The attack on the convoy, which killed 14 aid workers and stoked internatio­nal outrage, was “one of the most egregious” in a five-month government offensive to take full control of Aleppo, a major Syrian city, the U.N. Commission of Inquiry on Syria said in the report, which it plans to present this month to the Human Rights Council in Geneva.

Government aircraft carried out repeated attacks with barrel bombs laced with chlorine gas in the five months covered by the report, from July 21 to Dec. 22, violating an internatio­nal ban on chemical weapons, the commission said.

For months, Syrian and Russian air forces relentless­ly bombarded eastern Aleppo as part of a strategy to force surrender, said the commission’s chairman, Paulo Pinheiro.
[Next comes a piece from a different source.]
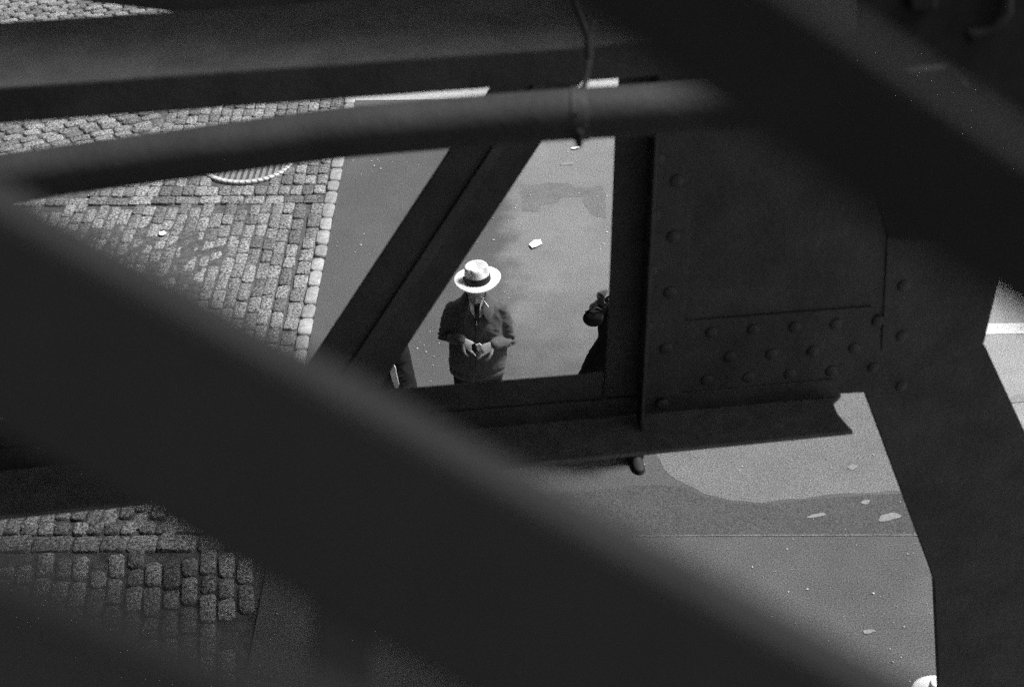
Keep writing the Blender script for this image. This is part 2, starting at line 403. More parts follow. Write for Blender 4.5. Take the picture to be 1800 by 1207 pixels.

He added: “The deliberate targeting of civilians has resulted in the immense loss of human life, including hundreds of children.”

Armed opposition groups also committed war crimes by indiscrimi­nately shelling residentia­l areas of government­held Aleppo with inaccurate, improvised mortars, killing dozens of civilians, including women and children, the report said, adding that the rebels had also committed abuses against civilians in the areas they controlled.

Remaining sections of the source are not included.